Two-year colleges, most of them urban, have absorbed many of the black students with no money and no credentials.

Meanwhile, criticism of black colleges still rolls along. A Feb. 9, 1981, Newsweek magazine article titled "Can Black Colleges Survive?" described "rats and roaches" and gymnasium "leaks" at Alabama State University in Montgomery, comparing it unfavorably to the predominently white Auburn University campus across town. The article also claimed that black colleges "lag academically," a stigma bestowed on black college through the years.

Nevertheless, advocates are quick to defend black colleges. Last fall two events in Washington, D.C., unified supporters.

Declaring that black colleges were established to develop black leaders and raise ex-slaves above bondage, Dr. James E. Cheeks, president of Howard University, the nation's largest black college, said at the 113th convocation last September:

"Now we come face-to-face with a serious and concerted effort to destroy these resources -- the foundation stone of our past, our present, and our future.
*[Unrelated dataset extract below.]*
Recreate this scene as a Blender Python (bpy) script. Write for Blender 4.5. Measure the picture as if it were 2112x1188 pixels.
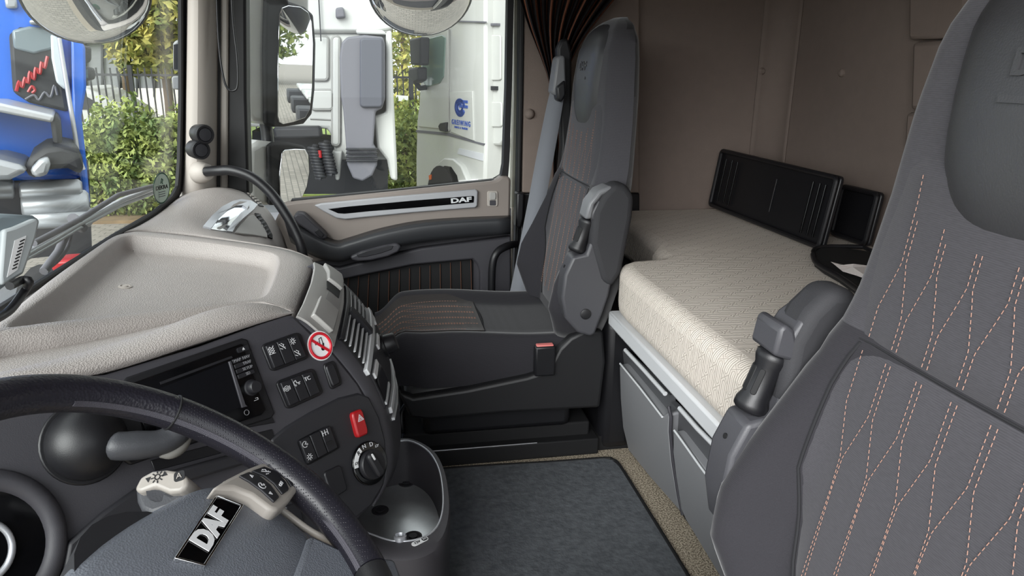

To destroy them by starving them to death. To eliminate their racial identity despite the fact that in America today nothing loses its racial identity."

Three days later, 8,000 people participatedin a Black College Day march organized and led by Tony Brown, host of the syndicated television program "Tony Brown's Journal."

And black college officials have their own pitch for prospective students which emphasizes the benefits of a degree from their institutions:

* Black colleges take a special interest in seeing that their students earn degrees.

* Financial aid is given to more than 75 percent of students enrolled in these colleges. (Paine College in Augusta, Ga., subsidizes 90 percent.)

* Special services -- remedial studies, tutoring, and counseling -- are offered to help students make up deficiencies of inadequate schooling in grades 1-12.

Chancellor Whitting makes another kind of appeal. He pursues dollars from state legislators, new programs from state university regents, and grass-root support from community, commercial, and industrial resou rces in behalf of NCCU.